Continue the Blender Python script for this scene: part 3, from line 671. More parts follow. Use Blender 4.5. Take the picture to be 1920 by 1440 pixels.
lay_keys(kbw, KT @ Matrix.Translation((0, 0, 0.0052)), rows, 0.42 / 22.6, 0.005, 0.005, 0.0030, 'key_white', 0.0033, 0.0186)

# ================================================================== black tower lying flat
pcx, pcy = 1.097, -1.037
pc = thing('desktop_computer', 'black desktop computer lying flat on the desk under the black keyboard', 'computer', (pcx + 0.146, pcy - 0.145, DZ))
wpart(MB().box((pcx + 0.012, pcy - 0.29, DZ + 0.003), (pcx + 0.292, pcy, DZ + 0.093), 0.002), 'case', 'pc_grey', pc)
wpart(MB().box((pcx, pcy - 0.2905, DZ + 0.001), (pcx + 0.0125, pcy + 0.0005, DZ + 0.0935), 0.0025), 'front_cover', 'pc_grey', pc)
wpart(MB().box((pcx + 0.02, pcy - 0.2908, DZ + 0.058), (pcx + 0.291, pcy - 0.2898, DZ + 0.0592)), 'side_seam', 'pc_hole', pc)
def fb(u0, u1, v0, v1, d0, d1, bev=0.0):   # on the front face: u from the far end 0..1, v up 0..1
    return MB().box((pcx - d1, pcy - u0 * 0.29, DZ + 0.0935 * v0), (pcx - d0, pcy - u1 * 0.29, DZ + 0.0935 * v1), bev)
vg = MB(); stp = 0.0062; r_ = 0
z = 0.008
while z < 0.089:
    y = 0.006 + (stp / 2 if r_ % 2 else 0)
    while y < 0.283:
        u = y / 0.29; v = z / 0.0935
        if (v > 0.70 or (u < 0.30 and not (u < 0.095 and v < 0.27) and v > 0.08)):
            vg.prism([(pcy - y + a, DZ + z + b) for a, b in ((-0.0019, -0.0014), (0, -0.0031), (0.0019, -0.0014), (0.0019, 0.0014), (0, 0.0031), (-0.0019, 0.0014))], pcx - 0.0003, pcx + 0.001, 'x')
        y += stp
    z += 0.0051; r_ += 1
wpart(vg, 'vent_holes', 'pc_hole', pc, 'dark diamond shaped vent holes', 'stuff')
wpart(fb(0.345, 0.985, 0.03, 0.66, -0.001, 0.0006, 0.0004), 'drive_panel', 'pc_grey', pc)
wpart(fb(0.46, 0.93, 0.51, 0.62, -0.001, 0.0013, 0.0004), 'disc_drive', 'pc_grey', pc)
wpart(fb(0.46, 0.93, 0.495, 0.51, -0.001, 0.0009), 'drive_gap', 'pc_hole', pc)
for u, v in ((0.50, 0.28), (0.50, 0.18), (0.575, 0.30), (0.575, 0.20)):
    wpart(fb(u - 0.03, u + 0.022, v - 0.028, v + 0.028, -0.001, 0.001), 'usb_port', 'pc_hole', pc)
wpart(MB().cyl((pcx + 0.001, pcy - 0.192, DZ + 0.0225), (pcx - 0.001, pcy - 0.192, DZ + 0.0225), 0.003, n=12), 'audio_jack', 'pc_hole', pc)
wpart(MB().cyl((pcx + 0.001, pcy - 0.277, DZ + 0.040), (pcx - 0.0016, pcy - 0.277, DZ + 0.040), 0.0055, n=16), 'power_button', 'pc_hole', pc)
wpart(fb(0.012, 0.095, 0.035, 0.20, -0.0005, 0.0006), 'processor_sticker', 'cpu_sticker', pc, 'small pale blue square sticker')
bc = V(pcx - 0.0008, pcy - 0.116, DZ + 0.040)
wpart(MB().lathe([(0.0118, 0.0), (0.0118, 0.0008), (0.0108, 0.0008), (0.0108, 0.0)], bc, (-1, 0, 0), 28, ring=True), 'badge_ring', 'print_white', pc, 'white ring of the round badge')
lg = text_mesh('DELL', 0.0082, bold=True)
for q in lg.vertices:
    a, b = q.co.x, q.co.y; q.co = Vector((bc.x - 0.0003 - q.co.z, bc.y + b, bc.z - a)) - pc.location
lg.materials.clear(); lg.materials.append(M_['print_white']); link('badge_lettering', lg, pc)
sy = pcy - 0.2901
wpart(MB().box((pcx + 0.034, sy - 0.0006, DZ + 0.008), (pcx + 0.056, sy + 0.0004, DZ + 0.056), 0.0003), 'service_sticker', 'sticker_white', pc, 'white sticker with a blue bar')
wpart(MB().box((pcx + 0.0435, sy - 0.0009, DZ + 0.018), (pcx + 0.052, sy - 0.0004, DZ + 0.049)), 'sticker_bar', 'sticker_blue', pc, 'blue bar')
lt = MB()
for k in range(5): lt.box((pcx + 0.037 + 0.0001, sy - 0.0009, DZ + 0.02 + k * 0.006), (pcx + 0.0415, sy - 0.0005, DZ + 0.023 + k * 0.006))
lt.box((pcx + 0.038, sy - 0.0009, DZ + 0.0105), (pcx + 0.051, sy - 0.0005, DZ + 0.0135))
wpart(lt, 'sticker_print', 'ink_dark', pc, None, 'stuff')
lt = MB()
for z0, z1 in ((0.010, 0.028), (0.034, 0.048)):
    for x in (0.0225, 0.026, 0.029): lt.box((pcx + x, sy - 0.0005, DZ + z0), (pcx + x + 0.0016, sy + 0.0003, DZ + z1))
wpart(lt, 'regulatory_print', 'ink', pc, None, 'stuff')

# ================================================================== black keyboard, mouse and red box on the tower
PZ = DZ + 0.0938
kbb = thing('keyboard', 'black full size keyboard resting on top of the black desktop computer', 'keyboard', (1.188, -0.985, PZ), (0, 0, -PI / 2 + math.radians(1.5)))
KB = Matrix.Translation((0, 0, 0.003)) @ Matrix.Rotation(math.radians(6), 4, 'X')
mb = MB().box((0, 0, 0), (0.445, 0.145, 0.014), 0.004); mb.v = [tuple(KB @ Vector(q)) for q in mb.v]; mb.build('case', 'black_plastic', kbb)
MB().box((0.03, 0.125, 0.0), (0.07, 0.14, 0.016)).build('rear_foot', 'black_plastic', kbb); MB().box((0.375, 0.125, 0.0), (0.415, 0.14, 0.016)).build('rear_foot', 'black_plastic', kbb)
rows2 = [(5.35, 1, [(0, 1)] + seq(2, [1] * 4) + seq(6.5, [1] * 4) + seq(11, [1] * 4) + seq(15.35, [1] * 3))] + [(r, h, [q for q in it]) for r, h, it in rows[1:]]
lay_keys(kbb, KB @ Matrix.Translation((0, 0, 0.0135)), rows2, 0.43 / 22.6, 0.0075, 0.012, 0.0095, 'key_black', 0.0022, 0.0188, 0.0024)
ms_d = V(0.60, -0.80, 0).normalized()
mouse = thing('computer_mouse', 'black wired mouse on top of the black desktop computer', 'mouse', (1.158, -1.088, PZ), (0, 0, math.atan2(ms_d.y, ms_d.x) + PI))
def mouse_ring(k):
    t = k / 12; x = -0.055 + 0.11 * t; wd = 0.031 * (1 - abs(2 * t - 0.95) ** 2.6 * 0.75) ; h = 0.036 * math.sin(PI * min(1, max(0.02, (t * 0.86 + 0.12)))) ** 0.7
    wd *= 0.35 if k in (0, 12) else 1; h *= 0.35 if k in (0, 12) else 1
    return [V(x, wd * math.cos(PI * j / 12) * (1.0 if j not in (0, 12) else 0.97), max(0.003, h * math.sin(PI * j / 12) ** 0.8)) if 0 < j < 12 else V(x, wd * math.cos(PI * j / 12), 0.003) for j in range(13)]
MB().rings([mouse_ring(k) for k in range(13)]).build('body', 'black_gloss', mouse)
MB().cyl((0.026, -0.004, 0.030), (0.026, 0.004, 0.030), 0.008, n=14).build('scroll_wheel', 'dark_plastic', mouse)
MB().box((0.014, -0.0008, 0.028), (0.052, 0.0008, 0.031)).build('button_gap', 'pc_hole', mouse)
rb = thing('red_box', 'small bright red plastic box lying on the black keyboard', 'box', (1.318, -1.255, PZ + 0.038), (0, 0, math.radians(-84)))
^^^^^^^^
Exercise: Please print exactly what appears from the first line of the data through the line with "lay_keys(kbw, KT @", including both of those lines and nothing past them.

The result:
Continue the Blender Python script for this scene: part 3, from line 671. More parts follow. Use Blender 4.5. Take the picture to be 1920 by 1440 pixels.
lay_keys(kbw, KT @ Matrix.Translation((0, 0, 0.0052)), rows, 0.42 / 22.6, 0.005, 0.005, 0.0030, 'key_white', 0.0033, 0.0186)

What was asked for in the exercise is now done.